S’il est rarement posé comme tel, le statut dialogique de la séquence narrative est néanmoins évident. Comme nous l’avons montré, qu’elle soit ternaire, quinaire ou plus complexe encore, cette séquence se caractérise toujours par la mise en intrigue des événements évoqués. Elle dispose ces derniers de manière à créer une tension, puis à la résoudre, et le suspense ainsi établi contribue au maintien de l’attention du destinataire. (Bronckart 1996 : 237)

Dans ce sens, on peut aussi associer la tension narrative à la notion de catharsis et à ce que les néo-aristotéliciens de l’école de Chicago définissaient comme un mécanisme lié à la forme de l’intrigue :

La forme de l’intrigue – dans le sens de ce qui la rend utile au sein d’un objet artistique spécifique –, c’est plutôt son « mécanisme » ou son « pouvoir », comme la forme de l’intrigue dans une tragédie, par exemple, est la capacité de sa séquence d’action unifiée d’effectuer, par l’effet de la pitié ou de la peur, une catharsis de ce genre d’émotions. (Crane 1952 : 68)

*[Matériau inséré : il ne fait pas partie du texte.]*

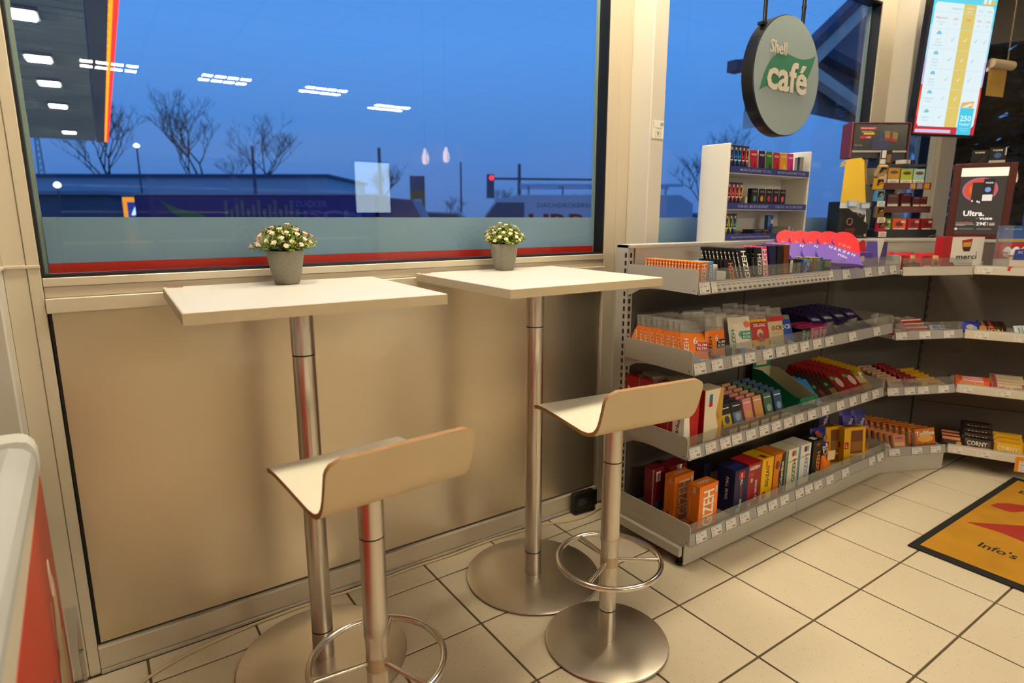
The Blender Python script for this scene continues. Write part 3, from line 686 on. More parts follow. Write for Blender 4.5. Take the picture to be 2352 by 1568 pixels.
def prints(g, w, d, h, pr):
    lift = 0
    for p in pr:
        o, r, u, W, Hh = facef(w, d, h, p[1]); n = r.cross(u)*(.00025*(lift % 6)); lift += 1; o = o+n
        if p[0] == 'r':
            a, b, c, e_ = p[2:6]; g.quad(o+r*W*a+u*Hh*c, o+r*W*b+u*Hh*c, o+r*W*b+u*Hh*e_, o+r*W*a+u*Hh*e_, p[6])
        elif p[0] == 't':   # ('t', face, text, u, v, height, mat, rot, width)
            g.text(p[2], o+r*W*p[3]+u*Hh*p[4], r, u, p[5], p[6], p[8] if len(p) > 8 else None, .022, p[7] if len(p) > 7 else 0)
        elif p[0] == 'e': g.ell(o+r*W*p[2]+u*Hh*p[3], r, u, p[4], p[5], p[6], 18)
        elif p[0] == 'p': g.add([o+r*W*a+u*Hh*b for a, b in p[2]], [tuple(range(len(p[2])))], p[3])
def carton(name, label, cat, w, d, h, col, loc, rz=0., lean=0., pr=(), group=None, ch=.0012):
    """box pack: origin at the middle of its base, front towards -Y; lean tips it backwards"""
    g = G(); g.bx(-w/2, w/2, -d/2, d/2, 0, h, col, ch); prints(g, w, d, h, pr)
    o = g.obj(name, None, loc, Euler((R_(-lean), 0, rz), 'XYZ')); o.rotation_mode = 'XYZ'
    return tag(o, label, cat, group)
def rowof(o, n, step, labf):
    """n-1 more copies of pack o, each moved by step; labels by position"""
    o['label'] = labf(0); b = o.location.copy()
    for i in range(1, n):
        c = dup(o, b+V(step)*i, None, labf(i))
    return o
Z1, Z2, Z3, Z4 = ZT[0]+.0205, ZT[1]+.0205, ZT[2]+.0205, .1205
# ---- top tray
def booklets(x, w, h, th, n, y0, dy, lean, col, pr, what, where, txt=None):
    o = carton('paper_booklet', '', 'rolling papers', w, th, h, col, (x, y0, Z1), 0, lean, pr, what)
    rowof(o, n, (0, dy, 0), lambda i: '%s, %s from front in its row, %s' % (what, ORD[i], where))
gz = lambda c, hh=.012, wd=None: ('t', 'F', 'GIZEH', .5, .5, hh, c, 90, wd)
booklets(.868, .050, .088, .011, 18, -.548, .0145, 0, ORA, [gz(WHT, .026, .072), ('t', 'L', 'GIZEH', .5, .5, .007, WHT, 90, .07)], 'orange paper booklet', 'left end of the top tray')
booklets(.910, .026, .088, .011, 5, -.545, .0155, 0, LBL, [gz(WHT, .014, .06)], 'light blue paper booklet', 'beside the orange row')
booklets(.944, .022, .075, .010, 3, -.540, .0135, 0, WHT, [gz(BLU, .012, .05)], 'white booklet with blue letters', 'beside the light blue row')
booklets(1.045, .056, .088, .010, 8, -.545, .016, 14, BLK, [gz(ORA, .026, .066), ('r', 'T', 0, 1, 0, 1, ORA)], 'black orange-lettered booklet', 'left of the tall black rows')
booklets(1.158, .062, .132, .008, 10, -.535, .0185, 18, BLK, [gz(WHT, .030, .11), ('t', 'L', 'GIZEH', .5, .5, .005, WHT, 90, .10)], 'tall black white-lettered booklet', 'middle of the top tray')
booklets(1.214, .034, .130, .012, 3, -.545, .022, 8, BLK, [gz(WHT, .024, .08)], 'narrow black paper booklet', 'left of the pink booklets')
booklets(1.254, .036, .134, .014, 4, -.545, .024, 10, PNK, [gz(WHT, .024, .11), ('r', 'F', .0, .12, 0, 1, WHT)], 'pink paper booklet', 'middle of the top tray')
booklets(1.296, .034, .134, .016, 4, -.545, .024, 4, NAVYP, [('t', 'F', 'OCB', .5, .25, .020, GREY, 0, .022)], 'navy paper box', 'right of the pink booklets')
booklets(1.335, .034, .134, .016, 4, -.545, .024, 2, BLK, [('t', 'F', 'OCB', .5, .25, .020, GREY, 0, .022)], 'tall black paper box', 'right of the navy boxes')
booklets(1.376, .036, .136, .016, 4, -.545, .024, 0, P_('7a3510'), [('t', 'F', 'OCB', .5, .25, .020, ORA, 0, .024), ('r', 'T', 0, 1, 0, 1, P_('d8701a'))], 'brown paper box', 'right of the black boxes')
booklets(1.424, .046, .078, .016, 5, -.545, .022, 0, BLK, [('r', 'F', .1, .5, .3, .95, WHT), ('t', 'F', 'OCB', .75, .5, .012, GREY, 90)], 'low black-white paper box', 'left of the blue boxes')
booklets(1.470, .036, .076, .016, 5, -.545, .022, 0, BLK, [('t', 'F', 'OCB', .5, .5, .016, GREY, 90)], 'low black paper box', 'left of the blue boxes')
booklets(1.522, .056, .072, .017, 5, -.548, .022, 0, BLU, [('t', 'F', 'OCB', .5, .5, .020, WHT, 60), ('r', 'F', 0, 1, .86, 1, LBL)], 'low blue paper box', 'right part of the top tray')
booklets(1.580, .034, .078, .016, 4, -.548, .022, 0, P_('8a8a3a'), [('p', 'F', [(0, 0), (.5, 0), (.2, 1), (0, 1)], REDP), ('p', 'F', [(.5, 0), (1, 0), (1, .5)], GRN2)], 'olive paper box', 'right of the blue boxes')
booklets(1.622, .036, .078, .016, 3, -.548, .022, 0, GREY, [('r', 'F', .5, 1, 0, 1, TEAL)], 'grey and teal paper box', 'beside the hearts')
booklets(1.676, .056, .066, .017, 2, -.552, .022, 0, BLK, [('r', 'F', .1, .5, .55, .95, GRN2), ('r', 'F', .55, .95, .5, .95, GREY), ('t', 'F', 'OCB', .4, .25, .012, WHT, 0)], 'small black green-panelled box', 'in front of the hearts')
tag(carton('shelf_divider', 'x', 'divider', .004, .20, .05, P_('cfcdc6'), (.985, -.46, Z1), 0, 0), 'white plastic divider between the small booklet rows on the top tray', 'divider')
# heart boxes
def heart_pts(s_, n=40):
    r = []
    for i in range(n):
        a = 2*math.pi*i/n; r.append((s_*.0625*.5*16*math.sin(a)**3/8*1.0, s_*.0625*.5*(13*math.cos(a)-5*math.cos(2*a)-2*math.cos(3*a)-math.cos(4*a))/8))
    return r
def heart_box(loc, rot, label):
    g = G(); hp = heart_pts(1.70); PURH = P_('6f50b8'); RH = P_('e01828')
    sl = V((.40, 0, -.917)); su = V((.917, 0, .40))
    g.prism(hp, (0, .007, 0), (1, 0, 0), (0, 0, 1), .021, PURH)
    up = [(x*.995, y*.995) for x, y in hp]; fc = lambda p: p[0]*su.x+p[1]*su.z-.012
    cl = []
    for i in range(len(up)):
        a = up[i]; b = up[(i+1) % len(up)]; fa = fc(a); fb = fc(b)
        if fa >= 0: cl.append(a)
        if fa*fb < 0: f = fa/(fa-fb); cl.append((a[0]+(b[0]-a[0])*f, a[1]+(b[1]-a[1])*f))
    g.add([V((x, -.0143, y)) for x, y in cl], [tuple(range(len(cl)))], RH)
    g.text('V O N', V((0, -.0148, 0))+su*.030, sl, su, .014, P_('f0b0a0'), bold=.01); g.text('H E R Z E N', V((0, -.0148, 0))-su*.004, sl, su, .014, WHT, .11, bold=.01); g.text('Milka', V((0, -.0148, 0))-su*.030+sl*.01, sl, su, .014, WHT)
    o = g.obj('heart_box', None, loc, rot)
    tag(o, label, 'chocolate box', 'heart boxes on the top tray'); return o
hrot = (Matrix.Rotation(R_(-40), 3, 'Z') @ Matrix.Rotation(R_(-42), 3, 'X') @ Matrix.Rotation(R_(-40), 3, 'Y')).to_euler()
h0 = heart_box(V((1.815, -.540, Z1+.092)), hrot, 'front purple and red heart chocolate box with lettering on the top tray')
for i in range(1, 5): dup(h0, V((1.815-.020*i, -.540+.056*i, Z1+.092+.001*i)), None, '%s purple and red heart chocolate box, counted back from the front heart' % ORD[i])
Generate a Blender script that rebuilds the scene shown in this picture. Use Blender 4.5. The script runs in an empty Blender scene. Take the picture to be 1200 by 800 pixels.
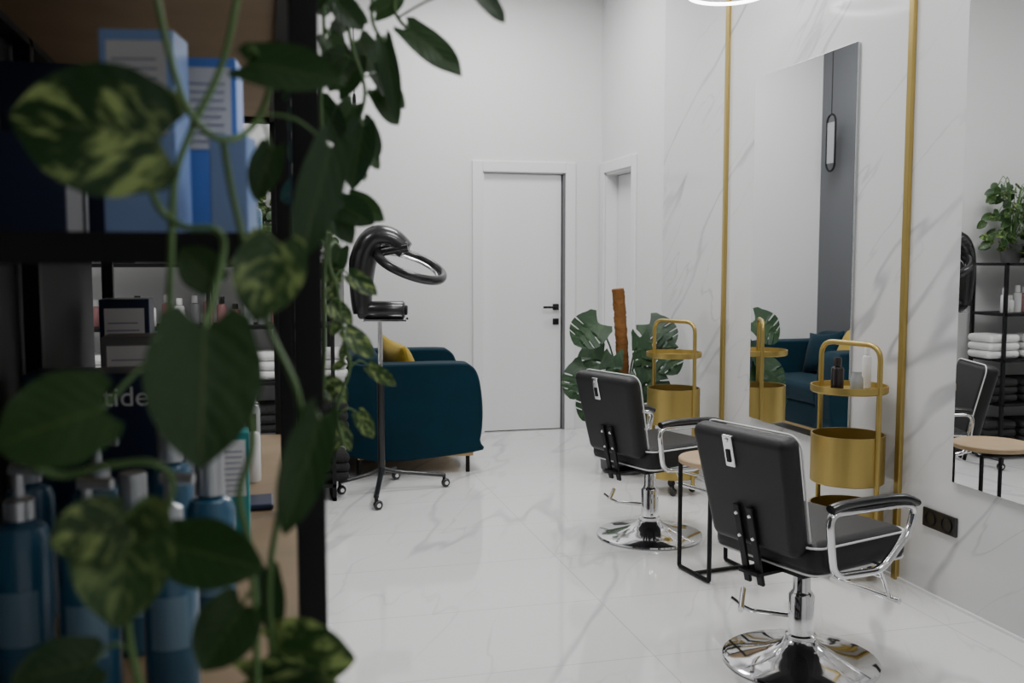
import bpy, bmesh, math, random
from mathutils import Matrix, Vector, Euler
random.seed(4)
rad=math.radians
COL=bpy.context.scene.collection
# ---------------------------------------------------------------- materials
def mat(name,col,rough=.5,metal=0.0,coat=0.0,sheen=0.0,emit=None,estr=0.0,trans=0.0,bump=None,var=0.0,spec=None):
    m=bpy.data.materials.new(name); m.use_nodes=True
    n=m.node_tree.nodes; l=m.node_tree.links; b=n['Principled BSDF']
    b.inputs['Base Color'].default_value=(*col,1); b.inputs['Roughness'].default_value=rough
    b.inputs['Metallic'].default_value=metal; b.inputs['Coat Weight'].default_value=coat
    b.inputs['Sheen Weight'].default_value=sheen; b.inputs['Transmission Weight'].default_value=trans
    if spec is not None: b.inputs['Specular IOR Level'].default_value=spec
    if emit: b.inputs['Emission Color'].default_value=(*emit,1); b.inputs['Emission Strength'].default_value=estr
    tc=n.new('ShaderNodeTexCoord')
    if var>0:
        ns=n.new('ShaderNodeTexNoise'); ns.inputs['Scale'].default_value=6; ns.inputs['Detail'].default_value=3
        l.new(tc.outputs['Object'],ns.inputs['Vector'])
        mx=n.new('ShaderNodeMix'); mx.data_type='RGBA'
        mx.inputs['A'].default_value=(*[c*(1-var) for c in col],1); mx.inputs['B'].default_value=(*[min(1,c*(1+var)) for c in col],1)
        l.new(ns.outputs['Fac'],mx.inputs['Factor']); l.new(mx.outputs['Result'],b.inputs['Base Color'])
    if bump:
        ns=n.new('ShaderNodeTexNoise'); ns.inputs['Scale'].default_value=bump[0]; ns.inputs['Detail'].default_value=4
        l.new(tc.outputs['Object'],ns.inputs['Vector'])
        bp=n.new('ShaderNodeBump'); bp.inputs['Strength'].default_value=bump[1]; bp.inputs['Distance'].default_value=.005
        l.new(ns.outputs['Fac'],bp.inputs['Height']); l.new(bp.outputs['Normal'],b.inputs['Normal'])
    return m
def marble(name,rot,stretch,base=(.80,.80,.81),rough=.1,veinc=(.36,.36,.38),tile=None,off=(0,0,0),s=.55,amt=.75,wid=.014,amt2=.6):
    m=bpy.data.materials.new(name); m.use_nodes=True
    n=m.node_tree.nodes; l=m.node_tree.links; b=n['Principled BSDF']
    tc=n.new('ShaderNodeTexCoord')
    mp0=n.new('ShaderNodeMapping'); mp0.inputs['Rotation'].default_value=rot; mp0.inputs['Location'].default_value=off
    mp=n.new('ShaderNodeMapping'); mp.inputs['Scale'].default_value=stretch
    l.new(tc.outputs['Object'],mp0.inputs['Vector']); l.new(mp0.outputs['Vector'],mp.inputs['Vector'])
    def vein(scale,wid,detail,dist):
        ns=n.new('ShaderNodeTexNoise'); ns.inputs['Scale'].default_value=scale; ns.inputs['Detail'].default_value=detail
        ns.inputs['Distortion'].default_value=dist; ns.inputs['Roughness'].default_value=.45
        l.new(mp.outputs['Vector'],ns.inputs['Vector'])
        a=n.new('ShaderNodeMath'); a.operation='SUBTRACT'; a.inputs[1].default_value=.5; l.new(ns.outputs['Fac'],a.inputs[0])
        c=n.new('ShaderNodeMath'); c.operation='ABSOLUTE'; l.new(a.outputs[0],c.inputs[0])
        r=n.new('ShaderNodeMapRange'); r.interpolation_type='SMOOTHSTEP'; r.inputs['From Min'].default_value=0; r.inputs['From Max'].default_value=wid
        r.inputs['To Min'].default_value=1; r.inputs['To Max'].default_value=0; l.new(c.outputs[0],r.inputs['Value']); return r.outputs[0]
    v1=vein(s,wid,4,.25); v2=vein(s*2.1,wid*.7,4,.4)
    msk=n.new('ShaderNodeTexNoise'); msk.inputs['Scale'].default_value=1.3; l.new(mp0.outputs['Vector'],msk.inputs['Vector'])
    mr=n.new('ShaderNodeMapRange'); mr.inputs['From Min'].default_value=.4; mr.inputs['From Max'].default_value=.6; l.new(msk.outputs['Fac'],mr.inputs['Value'])
    m1=n.new('ShaderNodeMath'); m1.operation='MULTIPLY'; l.new(v2,m1.inputs[0]); l.new(mr.outputs[0],m1.inputs[1])
    m1b=n.new('ShaderNodeMath'); m1b.operation='MULTIPLY'; l.new(m1.outputs[0],m1b.inputs[0]); m1b.inputs[1].default_value=amt2
    mr2=n.new('ShaderNodeMapRange'); mr2.inputs['From Min'].default_value=.62; mr2.inputs['From Max'].default_value=.35; mr2.inputs['To Min'].default_value=.45; l.new(msk.outputs['Fac'],mr2.inputs['Value'])
    m1c=n.new('ShaderNodeMath'); m1c.operation='MULTIPLY'; l.new(v1,m1c.inputs[0]); l.new(mr2.outputs[0],m1c.inputs[1])
    m2=n.new('ShaderNodeMath'); m2.operation='MAXIMUM'; l.new(m1c.outputs[0],m2.inputs[0]); l.new(m1b.outputs[0],m2.inputs[1])
    m3=n.new('ShaderNodeMath'); m3.operation='MULTIPLY'; l.new(m2.outputs[0],m3.inputs[0]); m3.inputs[1].default_value=amt
    cl=n.new('ShaderNodeTexNoise'); cl.inputs['Scale'].default_value=.9; cl.inputs['Detail'].default_value=3; l.new(mp.outputs['Vector'],cl.inputs['Vector'])
    cx=n.new('ShaderNodeMix'); cx.data_type='RGBA'; cx.inputs['A'].default_value=(*base,1); cx.inputs['B'].default_value=(*[c*.9 for c in base],1)
    l.new(cl.outputs['Fac'],cx.inputs['Factor'])
    mx=n.new('ShaderNodeMix'); mx.data_type='RGBA'; mx.inputs['B'].default_value=(*veinc,1)
    l.new(m3.outputs[0],mx.inputs['Factor']); l.new(cx.outputs['Result'],mx.inputs['A'])
    out=mx.outputs['Result']
    if tile:
        br=n.new('ShaderNodeTexBrick'); br.offset=0; br.inputs['Scale'].default_value=1; br.inputs['Brick Width'].default_value=tile[0]; br.inputs['Row Height'].default_value=tile[1]
        br.inputs['Mortar Size'].default_value=.0018; br.inputs['Mortar Smooth'].default_value=0
        br.inputs['Color1'].default_value=(0,0,0,1); br.inputs['Color2'].default_value=(0,0,0,1); br.inputs['Mortar'].default_value=(1,1,1,1)
        l.new(tc.outputs['Object'],br.inputs['Vector'])
        m4=n.new('ShaderNodeMix'); m4.data_type='RGBA'; m4.inputs['B'].default_value=(.5,.5,.51,1)
        l.new(br.outputs['Color'],m4.inputs['Factor']); l.new(out,m4.inputs['A']); out=m4.outputs['Result']
    l.new(out,b.inputs['Base Color']); b.inputs['Roughness'].default_value=rough
    return m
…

Dans une approche inspirée par le modèle freudien, Peter Brooks associe quant à lui ce dynamisme à une mécanique du désir :

Le désir est porté par l’envie de la fin, de l’accomplissement, mais cet accomplissement doit être retardé de sorte que nous pouvons le comprendre par rapport à son origine et par rapport au désir lui-même. […] Parce qu’il met en relation la fin avec le début et avec les forces qui animent le milieu, entre-deux, le modèle de Freud permet de comprendre ce qu’engage le lecteur d’un livre quand il répond à l’intrigue. Cela permet de dépeindre cet engagement comme étant de nature essentiellement dynamique, comme une interaction avec un système d’énergie que le lecteur active. (Brooks 1984: 111-112, m.t.)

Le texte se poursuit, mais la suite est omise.